Os tempos agora são outros, tão duros quanto aqueles, mas outros. Hoje, a igreja de Cristo se arvora em não perder fiéis para as midiáticas e espetaculosas igrejas neopentecostais. Essas, padre, que chamam babalorixás de pais de encosto e que demonizam as divindades e as práticas do candomblé.

Infelizmente, manifestaste o mesmo sentimento, fizeste exatamente igual. Talvez com uma diferença: inseriste em teu discurso o termo “com todo respeito”, o que só tornou ainda mais indelével teu ato de desprezo pela religiosidade afro-brasileira.

“Com todo respeito a quem faz macumba, pode fazer, pode deixar na porta da minha casa, se tiver fresco a gente até come”. Teus fiéis riram, mas eu chorei. Usar mais um estigma para humilhar aqueles que não podem sequer professar a própria fé sem o risco da perseguição, da violência, foi de uma crueldade sem tamanho.

Meus antepassados, padre, chegaram neste País acorrentados, na condição mais vil a que um ser humano pode ser submetido. Tua igreja dizia que não tínhamos alma e nos batizava compulsoriamente. Com o pretexto de nos salvar, justificaram a maior de todas as atrocidades, o maior de todos os crimes, a escravidão.

Não reconhecer a cultura e a crença do outro é o mesmo que negar sua humanidade. Eis a base do racismo e toda intolerância. “Quero o esclarecimento espiritual que me coloque ao lado de todos. Diferentes e iguais a mim. Somos irmãos e não me sinto melhor que ninguém.” Será mesmo, padre? Como bem disseste, somos irmãos, mas não somos iguais.

Se bem me lembro, Jesus teria dito “amai-vos uns aos outros”. Será que esse amor que Cristo preconizou só cabe entre iguais? Será que esse Cristo que ensinou que fora da caridade não há salvação aprovaria seu gesto? Será que não deviríamos nos preocupar em espalhar mais amor no mundo, padre? Será que Deus é um só e que todos podemos nos unir através Dele?

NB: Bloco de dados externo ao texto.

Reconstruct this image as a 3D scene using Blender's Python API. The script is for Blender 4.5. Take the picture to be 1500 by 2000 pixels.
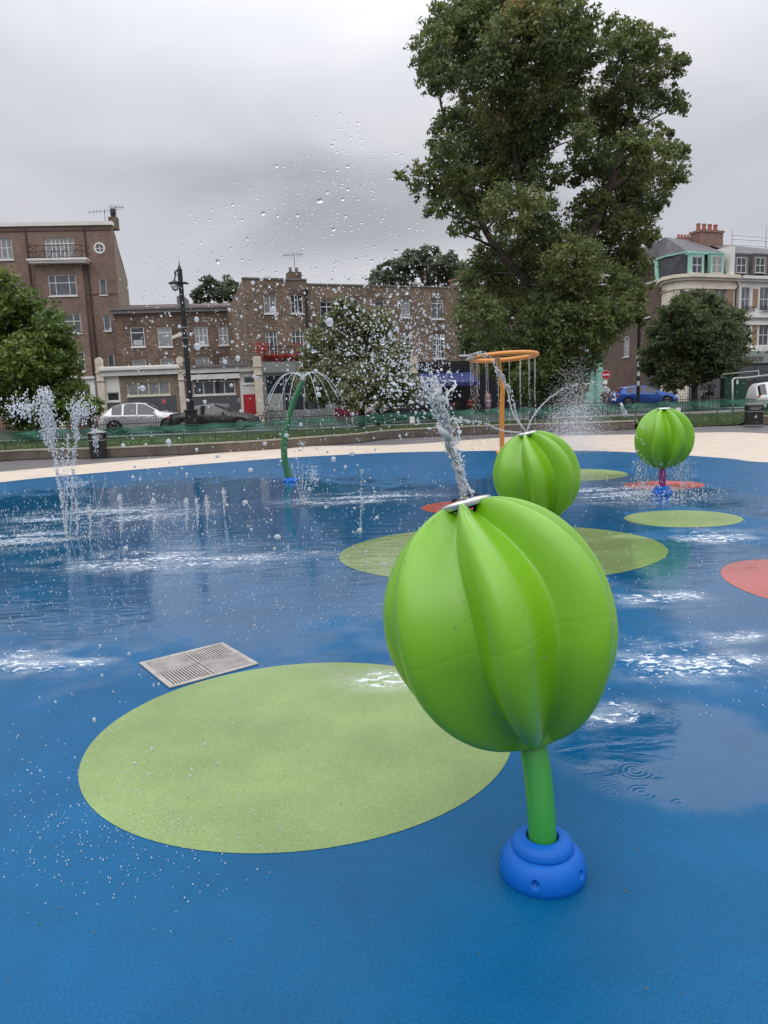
import bpy, bmesh, math, random
import numpy as np
from mathutils import Vector, Matrix
R = math.radians
random.seed(7); rng = np.random.default_rng(11)
for o in list(bpy.data.objects): bpy.data.objects.remove(o)
scene = bpy.context.scene
col = scene.collection

# ------------------------------------------------------------------ camera
FPX = 1444.0; PITCH = R(9.1); ROLL = R(2.34); EYE = 1.65
fw = Vector((0, math.cos(PITCH), -math.sin(PITCH)))
u0 = Vector((0, math.sin(PITCH), math.cos(PITCH)))
r0 = Vector((1, 0, 0))
rt = r0 * math.cos(ROLL) - u0 * math.sin(ROLL)
up = r0 * math.sin(ROLL) + u0 * math.cos(ROLL)
cam_pos = Vector((0, 0, EYE))
cd = bpy.data.cameras.new('camera'); cam = bpy.data.objects.new('camera', cd); col.objects.link(cam)
cd.sensor_fit = 'VERTICAL'; cd.sensor_height = 36.0; cd.sensor_width = 27.0; cd.lens = FPX / 2000 * 36.0
cd.clip_start = 0.05; cd.clip_end = 3000
m = Matrix((rt, up, -fw)).transposed().to_4x4(); m.translation = cam_pos
cam.matrix_world = m
scene.camera = cam
def ray(px, py): return fw * FPX + rt * (px - 750) - up * (py - 1000)
# ------------------------------------------------------------------ world: overcast sky
SUN_EL = R(58); SUN_ROT = R(150)
w = bpy.data.worlds.new('World'); scene.world = w; w.use_nodes = True
nt = w.node_tree; nt.nodes.clear(); N = nt.nodes; L = nt.links
def nd(t, **k):
    n = N.new(t)
    for a, b in k.items(): setattr(n, a, b)
    return n
out = nd('ShaderNodeOutputWorld'); bg = nd('ShaderNodeBackground')
sky = nd('ShaderNodeTexSky', sky_type='NISHITA', sun_disc=False, sun_elevation=SUN_EL, sun_rotation=SUN_ROT)
tc = nd('ShaderNodeTexCoord')
mp = nd('ShaderNodeMapping'); mp.inputs['Scale'].default_value = (1.3, 1.3, 3.2)
n1 = nd('ShaderNodeTexNoise'); n1.inputs['Scale'].default_value = 2.6; n1.inputs['Detail'].default_value = 4.0; n1.inputs['Roughness'].default_value = 0.36; n1.inputs['Distortion'].default_value = 0.5
mp.inputs['Location'].default_value = (0.35, 0.2, 0.45)
L.new(tc.outputs['Generated'], mp.inputs[0]); L.new(mp.outputs[0], n1.inputs[0])
cr = nd('ShaderNodeValToRGB')
el = cr.color_ramp.elements
el[0].position = 0.30; el[0].color = (0.475, 0.48, 0.53, 1)
el[1].position = 0.70; el[1].color = (0.62, 0.62, 0.635, 1)
e = cr.color_ramp.elements.new(0.48); e.color = (0.545, 0.55, 0.595, 1)
L.new(n1.outputs[0], cr.inputs[0])
sx = nd('ShaderNodeSeparateXYZ'); L.new(tc.outputs['Generated'], sx.inputs[0])
mr = nd('ShaderNodeMapRange'); mr.interpolation_type = 'SMOOTHSTEP'
mr.inputs[1].default_value = 0.22; mr.inputs[2].default_value = 0.92; mr.inputs[3].default_value = 0.98; mr.inputs[4].default_value = 3.7
L.new(sx.outputs[2], mr.inputs[0])
# one heavier grey cloud bank low over the terrace
cdir = ray(730, 440).normalized()
sv = nd('ShaderNodeVectorMath', operation='SUBTRACT'); L.new(tc.outputs['Generated'], sv.inputs[0]); sv.inputs[1].default_value = cdir
s2 = nd('ShaderNodeVectorMath', operation='MULTIPLY'); L.new(sv.outputs[0], s2.inputs[0]); s2.inputs[1].default_value = (1.0, 1.0, 2.6)
ln = nd('ShaderNodeVectorMath', operation='LENGTH'); L.new(s2.outputs[0], ln.inputs[0])
ad = nd('ShaderNodeMath', operation='MULTIPLY_ADD'); L.new(n1.outputs[0], ad.inputs[0]); ad.inputs[1].default_value = 0.5; L.new(ln.outputs['Value'], ad.inputs[2])
cm = nd('ShaderNodeMapRange'); cm.interpolation_type = 'SMOOTHSTEP'; cm.inputs[1].default_value = 0.24; cm.inputs[2].default_value = 0.50; cm.inputs[3].default_value = 0.82; cm.inputs[4].default_value = 1.08; L.new(ad.outputs[0], cm.inputs[0])
mm = nd('ShaderNodeMath', operation='MULTIPLY'); L.new(mr.outputs[0], mm.inputs[0]); L.new(cm.outputs[0], mm.inputs[1])
mu = nd('ShaderNodeVectorMath', operation='SCALE'); L.new(cr.outputs[0], mu.inputs[0]); L.new(mm.outputs[0], mu.inputs['Scale'])
sk = nd('ShaderNodeVectorMath', operation='SCALE'); L.new(sky.outputs[0], sk.inputs[0]); sk.inputs['Scale'].default_value = 0.10
mx = nd('ShaderNodeMix', data_type='RGBA'); mx.inputs[0].default_value = 0.94
L.new(sk.outputs[0], mx.inputs[6]); L.new(mu.outputs[0], mx.inputs[7])
L.new(mx.outputs[2], bg.inputs[0]); bg.inputs[1].default_value = 1.0
L.new(bg.outputs[0], out.inputs[0])
sl = bpy.data.lights.new('sun', 'SUN'); sl.energy = 0.5; sl.angle = R(60); sl.color = (1, 0.96, 0.9)
so = bpy.data.objects.new('sun', sl); col.objects.link(so)
so.rotation_euler = (R(32), 0, R(-25))
vs = scene.view_settings; vs.view_transform = 'Standard'; vs.look = 'None'; vs.exposure = 0.10; vs.gamma = 1.0
scene.cycles.max_bounces = 10; scene.cycles.transparent_max_bounces = 16; scene.cycles.transmission_bounces = 8
scene.cycles.caustics_reflective = False; scene.cycles.caustics_refractive = False

# ------------------------------------------------------------------ picture-to-place helpers
def G(px, py, z=0.0):
    d = ray(px, py); t = (z - EYE) / d.z; return cam_pos + d * t
def PY(px, py, Y):
    d = ray(px, py); return cam_pos + d * (Y / d.y)
def hor(px): return 769 - 0.0409 * (px - 750)
# ------------------------------------------------------------------ materials
MATS = {}
def mat(name, c, rough=0.6, metal=0.0, var=0.12, scale=6.0, bump=0.0, bscale=None, spec=0.5, coat=0.0, trans=0.0, ior=1.45, c2=None):
    if name in MATS: return MATS[name]
    m = bpy.data.materials.new(name); m.use_nodes = True; t = m.node_tree
    b = t.nodes['Principled BSDF']
    b.inputs['Roughness'].default_value = rough; b.inputs['Metallic'].default_value = metal
    b.inputs['IOR'].default_value = ior; b.inputs['Specular IOR Level'].default_value = spec
    b.inputs['Coat Weight'].default_value = coat; b.inputs['Transmission Weight'].default_value = trans
    b.inputs['Base Color'].default_value = (*c, 1)
    if var > 0 or c2:
        tcn = t.nodes.new('ShaderNodeTexCoord'); nz = t.nodes.new('ShaderNodeTexNoise')
        nz.inputs['Scale'].default_value = scale; nz.inputs['Detail'].default_value = 6; nz.inputs['Roughness'].default_value = 0.6
        t.links.new(tcn.outputs['Object'], nz.inputs[0])
        r = t.nodes.new('ShaderNodeValToRGB')
        a = c2 if c2 else tuple(x * (1 - var) for x in c)
        bb = c if c2 else tuple(min(1, x * (1 + var)) for x in c)
        r.color_ramp.elements[0].position = 0.32; r.color_ramp.elements[0].color = (*a, 1)
        r.color_ramp.elements[1].position = 0.68; r.color_ramp.elements[1].color = (*bb, 1)
        t.links.new(nz.outputs[0], r.inputs[0]); t.links.new(r.outputs[0], b.inputs['Base Color'])
        if bump > 0:
            n2 = t.nodes.new('ShaderNodeTexNoise'); n2.inputs['Scale'].default_value = bscale or scale * 5; n2.inputs['Detail'].default_value = 4
            t.links.new(tcn.outputs['Object'], n2.inputs[0])
            bp = t.nodes.new('ShaderNodeBump'); bp.inputs['Strength'].default_value = bump; bp.inputs['Distance'].default_value = 0.01
            t.links.new(n2.outputs[0], bp.inputs['Height']); t.links.new(bp.outputs[0], b.inputs['Normal'])
    MATS[name] = m; return m
def brick(name, c1, c2, mortar, soot=0.35):
    m = bpy.data.materials.new(name); m.use_nodes = True; t = m.node_tree; b = t.nodes['Principled BSDF']
    b.inputs['Roughness'].default_value = 0.85
    def n(k): return t.nodes.new(k)
    tcn = n('ShaderNodeTexCoord'); sp = n('ShaderNodeSeparateXYZ'); t.links.new(tcn.outputs['Object'], sp.inputs[0])
    ad = n('ShaderNodeMath'); ad.operation = 'ADD'; t.links.new(sp.outputs[0], ad.inputs[0]); t.links.new(sp.outputs[1], ad.inputs[1])
    cb = n('ShaderNodeCombineXYZ'); t.links.new(ad.outputs[0], cb.inputs[0]); t.links.new(sp.outputs[2], cb.inputs[1])
    bt = n('ShaderNodeTexBrick'); bt.inputs['Scale'].default_value = 1.0
    bt.inputs['Brick Width'].default_value = 0.23; bt.inputs['Row Height'].default_value = 0.095; bt.inputs['Mortar Size'].default_value = 0.013
    bt.inputs['Color1'].default_value = (*c1, 1); bt.inputs['Color2'].default_value = (*c2, 1); bt.inputs['Mortar'].default_value = (*mortar, 1)
    bt.inputs['Bias'].default_value = -0.1
    t.links.new(cb.outputs[0], bt.inputs[0])
    nz = n('ShaderNodeTexNoise'); nz.inputs['Scale'].default_value = 0.55; nz.inputs['Detail'].default_value = 8; nz.inputs['Roughness'].default_value = 0.65
    t.links.new(cb.outputs[0], nz.inputs[0])
    mp = n('ShaderNodeMapping'); mp.inputs['Scale'].default_value = (3.2, 12.5, 1); t.links.new(cb.outputs[0], mp.inputs[0])
    n2 = n('ShaderNodeTexNoise'); n2.inputs['Scale'].default_value = 1.0; n2.inputs['Detail'].default_value = 3; t.links.new(mp.outputs[0], n2.inputs[0])
    sm = n('ShaderNodeMath'); sm.operation = 'ADD'; t.links.new(nz.outputs[0], sm.inputs[0]); t.links.new(n2.outputs[0], sm.inputs[1])
    mr = n('ShaderNodeMapRange'); mr.inputs[1].default_value = 0.75; mr.inputs[2].default_value = 1.25; mr.inputs[3].default_value = 1 - soot; mr.inputs[4].default_value = 1 + soot
    t.links.new(sm.outputs[0], mr.inputs[0])
    vm = n('ShaderNodeVectorMath'); vm.operation = 'SCALE'; t.links.new(bt.outputs[0], vm.inputs[0]); t.links.new(mr.outputs[0], vm.inputs['Scale'])
    t.links.new(vm.outputs[0], b.inputs['Base Color'])
    bp = n('ShaderNodeBump'); bp.inputs['Strength'].default_value = 0.5; bp.inputs['Distance'].default_value = 0.01
    t.links.new(bt.outputs[1], bp.inputs['Height']); bp.invert = True; t.links.new(bp.outputs[0], b.inputs['Normal'])
    return m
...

Pra quem toma pedrada todos os dias, de forma simbólica ou literal, é muito triste perceber que uma persona pública, que poderia contribuir na construção de uma cultura de paz e no diálogo inter-religioso, faz uso do púlpito para fomentar mais preconceitos e desmerecer uma tradição preservada a duras penas.

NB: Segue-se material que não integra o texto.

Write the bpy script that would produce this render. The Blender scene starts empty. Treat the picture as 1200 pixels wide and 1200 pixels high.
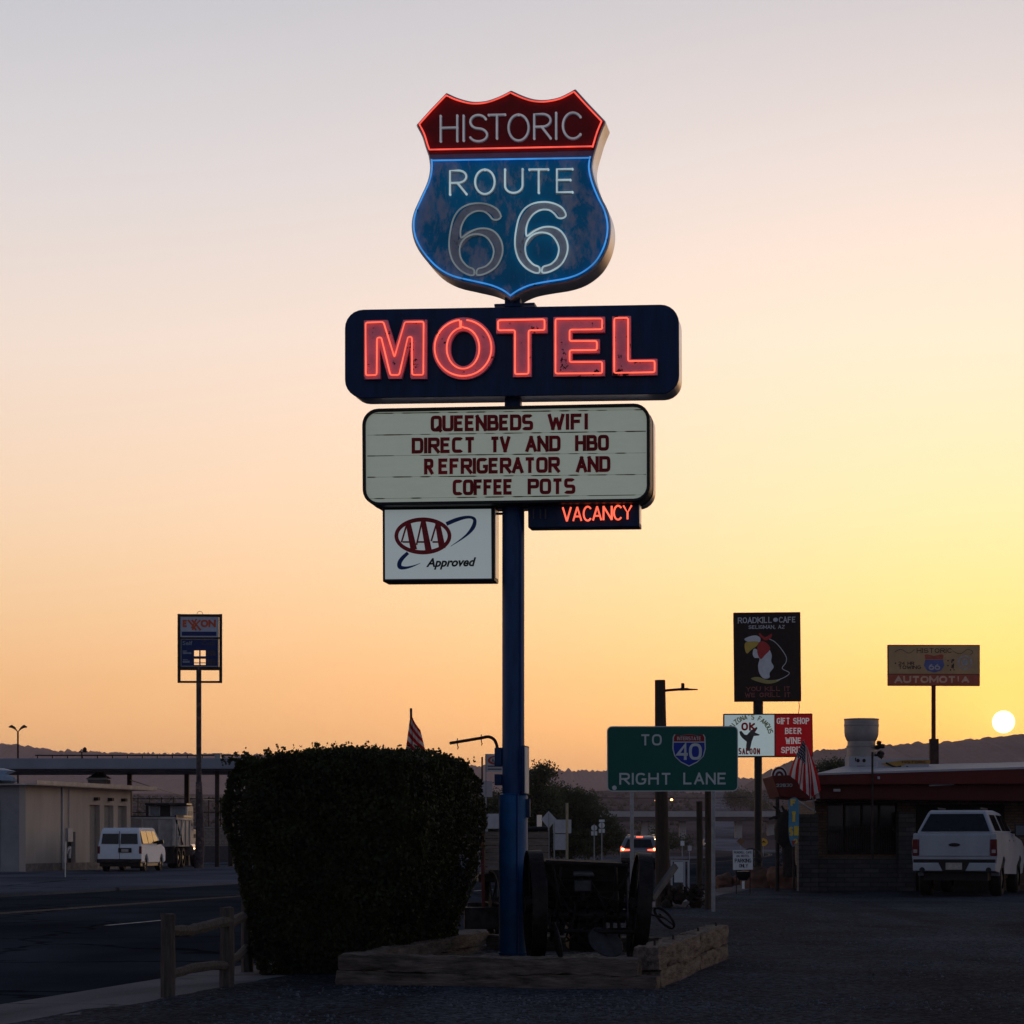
import bpy, bmesh, math, random
from mathutils import Vector, Matrix, noise
R_ = math.radians
SC = bpy.context.scene
COL = SC.collection
rnd = random.Random(66)

# ------------------------------------------------------------------ camera, world, sun, exposure
FPX, HOR, EYE = 2800.0, 985.0, 1.35            # focal length and horizon in pixels of the 1200 px photograph, eye height in metres
cam_d = bpy.data.cameras.new('camera'); cam = bpy.data.objects.new('camera', cam_d); COL.objects.link(cam)
cam.location = (0, 0, EYE); cam.rotation_euler = (R_(90), 0, 0)
cam_d.sensor_width = 36; cam_d.lens = 36*FPX/1200; cam_d.shift_y = (HOR-600)/1200
cam_d.clip_start = .1; cam_d.clip_end = 30000
SC.camera = cam
SUN_AZ = math.atan((1176-600)/FPX); SUN_EL = math.atan((HOR-846)/math.hypot(FPX, 576))
SUND = Vector((math.sin(SUN_AZ)*math.cos(SUN_EL), math.cos(SUN_AZ)*math.cos(SUN_EL), math.sin(SUN_EL)))
SC.view_settings.view_transform = 'Standard'
SC.view_settings.look = 'None'; SC.view_settings.exposure = 0; SC.view_settings.gamma = 1

def lin(c): 
    c = c/255
    return c/12.92 if c <= .04045 else ((c+.055)/1.055)**2.4
def S(r, g, b): return (lin(r), lin(g), lin(b))

W = bpy.data.worlds.new('World'); SC.world = W; W.use_nodes = True
def world():
    nt = W.node_tree; nt.nodes.clear(); N = nt.nodes.new; L = nt.links.new
    out = N('ShaderNodeOutputWorld'); bg = N('ShaderNodeBackground'); L(bg.outputs[0], out.inputs[0])
    tc = N('ShaderNodeTexCoord'); sep = N('ShaderNodeSeparateXYZ')
    nrm = N('ShaderNodeVectorMath'); nrm.operation = 'NORMALIZE'; L(tc.outputs['Generated'], nrm.inputs[0])
    L(nrm.outputs[0], sep.inputs[0])
    def ramp(stops, fac):
        r = N('ShaderNodeValToRGB'); e = r.color_ramp.elements
        while len(e) > 1: e.remove(e[-1])
        e[0].position = stops[0][0]; e[0].color = (*stops[0][1], 1)
        for p, c in stops[1:]:
            k = e.new(p); k.color = (*c, 1)
        L(fac, r.inputs[0]); return r.outputs[0]
    def math_(op, a, b=None, c=None):
        m = N('ShaderNodeMath'); m.operation = op
        for i, v in enumerate((a, b, c)):
            if v is None: continue
            if isinstance(v, (int, float)): m.inputs[i].default_value = v
            else: L(v, m.inputs[i])
        return m.outputs[0]
    z = sep.outputs[2]
    west = ramp([(0, (1.20,.63,.25)), (.041, (1.18,.63,.25)), (.066, (1.06,.60,.27)), (.1, (.98,.655,.37)), (.137, (.945,.70,.49)),
                 (.204, (.86,.735,.65)), (.27, (.68,.665,.68)), (.335, (.52,.55,.605)), (.40, (.30,.33,.40)), (.5, (.075,.11,.18)), (1, (.025,.05,.10))], z)
    east = ramp([(0, (.17,.16,.21)), (.06, (.26,.245,.29)), (.2, (.27,.29,.37)), (.34, (.19,.225,.31)), (.5, (.07,.10,.17)), (1, (.025,.05,.10))], z)
    dot = N('ShaderNodeVectorMath'); dot.operation = 'DOT_PRODUCT'; L(nrm.outputs[0], dot.inputs[0]); dot.inputs[1].default_value = SUND
    t = math_('MULTIPLY_ADD', dot.outputs['Value'], .8, .5)
    sm = N('ShaderNodeMapRange'); sm.interpolation_type = 'SMOOTHSTEP'; L(t, sm.inputs[0])
    mix = N('ShaderNodeMix'); mix.data_type = 'RGBA'; L(sm.outputs[0], mix.inputs[0]); L(east, mix.inputs[6]); L(west, mix.inputs[7])
    ang = math_('ARCCOSINE', math_('MINIMUM', dot.outputs['Value'], 1.0))
    def add(base, colour, fac):
        c = N('ShaderNodeMix'); c.data_type = 'RGBA'; c.blend_type = 'ADD'; c.inputs[0].default_value = 1
        s = N('ShaderNodeVectorMath'); s.operation = 'SCALE'; s.inputs[0].default_value = colour; L(fac, s.inputs[3])
        L(base, c.inputs[6]); L(s.outputs[0], c.inputs[7]); return c.outputs[2]
    g1 = math_('POWER', 2.718, math_('MULTIPLY', ang, -1/.09))       # broad yellow aureole round the low sun
    g0 = math_('POWER', 2.718, math_('MULTIPLY', ang, -1/.30))       # wide brightening towards the sun
    g2 = math_('POWER', 2.718, math_('MULTIPLY', ang, -1/.02))      # tight glare
    disc = N('ShaderNodeMapRange'); disc.inputs[1].default_value = .0047; disc.inputs[2].default_value = .0034
    L(ang, disc.inputs[0])
    c = add(mix.outputs[2], (.14, .07, .095), g0)
    c = add(c, (.06, .02, -.23), g1)
    c = add(c, (.34, .27, .12), g2)
    c = add(c, (14, 12, 8), disc.outputs[0])
    sky = N('ShaderNodeTexSky'); sky.sky_type = 'NISHITA'; sky.sun_disc = False
    sky.sun_elevation = SUN_EL; sky.sun_rotation = SUN_AZ; sky.dust_density = 3
    c2 = N('ShaderNodeMix'); c2.data_type = 'RGBA'; c2.blend_type = 'ADD'; c2.inputs[0].default_value = .02
    L(c, c2.inputs[6]); L(sky.outputs[0], c2.inputs[7])
    L(c2.outputs[2], bg.inputs[0]); bg.inputs[1].default_value = 1
world()
sd = bpy.data.lights.new('sun', 'SUN'); sd.energy = .25; sd.angle = R_(.5); sd.color = (1, .62, .32)
so = bpy.data.objects.new('sun', sd); COL.objects.link(so); so.rotation_euler = SUND.to_track_quat('Z', 'Y').to_euler()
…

Até hoje, padre, terreiros de candomblé são invadidos, tanto pela polícia quanto por traficantes supostamente associados a igrejas cristãs neopentecostais. Cidadãos são mortos por motivos religiosos, por questões raciais e de gênero, por sua orientação sexual. A igreja de Cristo não pode se apartar desses problemas que a sociedade produz. Não é essa a vocação do verdadeiro pastor.

A defesa dos direitos humanos deve ser obrigação de qualquer liderança religiosa. Construir um mundo em que possamos coexistir respeitosamente cabe a todos. Não foi um discurso vazio, um deslize, uma gafe. Uma declaração intolerante e racista não pode sair nem da boca de um cidadão comum, muito menos da boca de um sacerdote com tamanha projeção.

Não te estendo a mão, padre. Não seria capaz de te abraçar. Não sou cristão. Não tenho culpa. Se perdoar é um dom divino, então, que Deus te perdoe, porque eu, não.